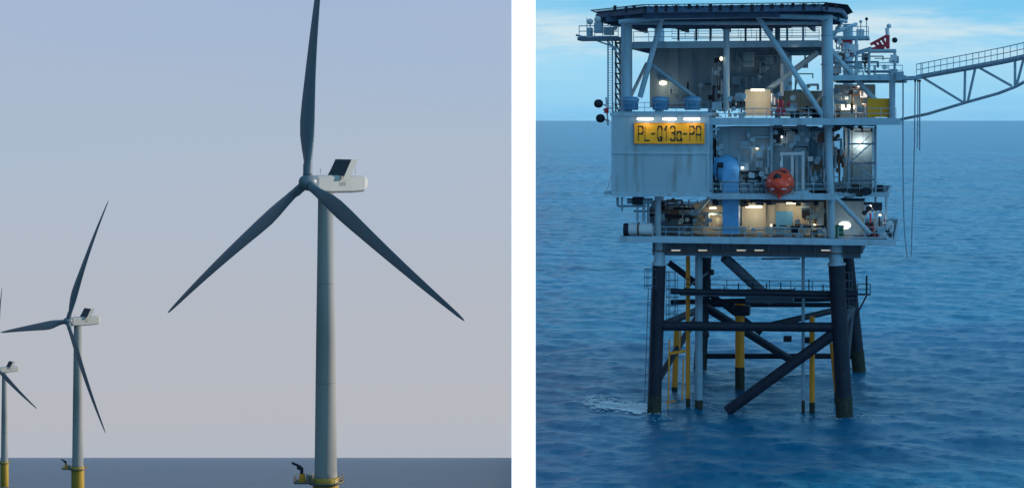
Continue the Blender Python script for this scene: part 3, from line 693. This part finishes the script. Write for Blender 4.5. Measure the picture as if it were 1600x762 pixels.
MB().box(cx+.05,cx+.75,cv+.2,cv+.32,cz+1.2,cz+1.42).build('window','glass',LB)
MB().box(cx-.75,cx+.85,cv-1.22,cv-1.12,cz-.5,cz-.38).build('grab_line','white',LB)
MB().tube((cx,cv+.2,cz-1.5),(cx,cv+.2,cz-1.1),.2,8).build('keel_fitting','orange',LB)
# davit
DV = thing('lifeboat_davit','white steel davit frame and cradle around the orange lifeboat','davit',PP(1250,304,-1))
r = MB()
for a, b in (((1238,303,.5),(1238,240,.5)),((1255,303,.5),(1255,236,.5)),((1220,240,.3),(1257,240,.3)),((1221,240,.3),(1221,262,-1)),((1245,303,1.6),(1245,240,1.6)),((1196,303,-1.6),(1268,303,-1.6)),((1198,300,.8),(1198,262,.8))): r.bar(PP(*a),PP(*b),.28,.3)
r.build('frame','white',DV); r = MB(); r.bar(PP(1240,302,-1.8),PP(1264,300,-1.8),.5,.4); r.build('step','steel',DV)
MB().pt((1219,244,-.4),(1219,268,-.8),.05,5).build('fall_wire','navy',DV)
# ================================================================== helideck
HD = thing('helideck','dark eight-sided helicopter deck forming the roof of the platform','helideck',PP(1130,46,10))
zh = ZY(9,1130,-4); ul, ur, uc = UX(942,8), UX(1320,8), UX(1130,8)
va, vb = -4.5, 21.5; rw = (ur-ul)/2; k_ = .46
um = (ul+ur)/2
oct_ = [(um-rw*k_*1.1,va),(um+rw*.86,va),(ur,va+4.5),(ur,vb-8),(um+rw*k_,vb),(um-rw*k_,vb),(ul,vb-8),(ul,va+8.5)]
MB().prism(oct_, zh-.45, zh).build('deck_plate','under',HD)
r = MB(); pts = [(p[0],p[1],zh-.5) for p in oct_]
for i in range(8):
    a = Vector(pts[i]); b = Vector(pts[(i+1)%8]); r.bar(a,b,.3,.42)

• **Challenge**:
Copy out all of the material exactly as written, without its pictures.

• **Reply to the exercise**:
Continue the Blender Python script for this scene: part 3, from line 693. This part finishes the script. Write for Blender 4.5. Measure the picture as if it were 1600x762 pixels.
MB().box(cx+.05,cx+.75,cv+.2,cv+.32,cz+1.2,cz+1.42).build('window','glass',LB)
MB().box(cx-.75,cx+.85,cv-1.22,cv-1.12,cz-.5,cz-.38).build('grab_line','white',LB)
MB().tube((cx,cv+.2,cz-1.5),(cx,cv+.2,cz-1.1),.2,8).build('keel_fitting','orange',LB)
# davit
DV = thing('lifeboat_davit','white steel davit frame and cradle around the orange lifeboat','davit',PP(1250,304,-1))
r = MB()
for a, b in (((1238,303,.5),(1238,240,.5)),((1255,303,.5),(1255,236,.5)),((1220,240,.3),(1257,240,.3)),((1221,240,.3),(1221,262,-1)),((1245,303,1.6),(1245,240,1.6)),((1196,303,-1.6),(1268,303,-1.6)),((1198,300,.8),(1198,262,.8))): r.bar(PP(*a),PP(*b),.28,.3)
r.build('frame','white',DV); r = MB(); r.bar(PP(1240,302,-1.8),PP(1264,300,-1.8),.5,.4); r.build('step','steel',DV)
MB().pt((1219,244,-.4),(1219,268,-.8),.05,5).build('fall_wire','navy',DV)
# ================================================================== helideck
HD = thing('helideck','dark eight-sided helicopter deck forming the roof of the platform','helideck',PP(1130,46,10))
zh = ZY(9,1130,-4); ul, ur, uc = UX(942,8), UX(1320,8), UX(1130,8)
va, vb = -4.5, 21.5; rw = (ur-ul)/2; k_ = .46
um = (ul+ur)/2
oct_ = [(um-rw*k_*1.1,va),(um+rw*.86,va),(ur,va+4.5),(ur,vb-8),(um+rw*k_,vb),(um-rw*k_,vb),(ul,vb-8),(ul,va+8.5)]
MB().prism(oct_, zh-.45, zh).build('deck_plate','under',HD)
r = MB(); pts = [(p[0],p[1],zh-.5) for p in oct_]
for i in range(8):
    a = Vector(pts[i]); b = Vector(pts[(i+1)%8]); r.bar(a,b,.3,.42)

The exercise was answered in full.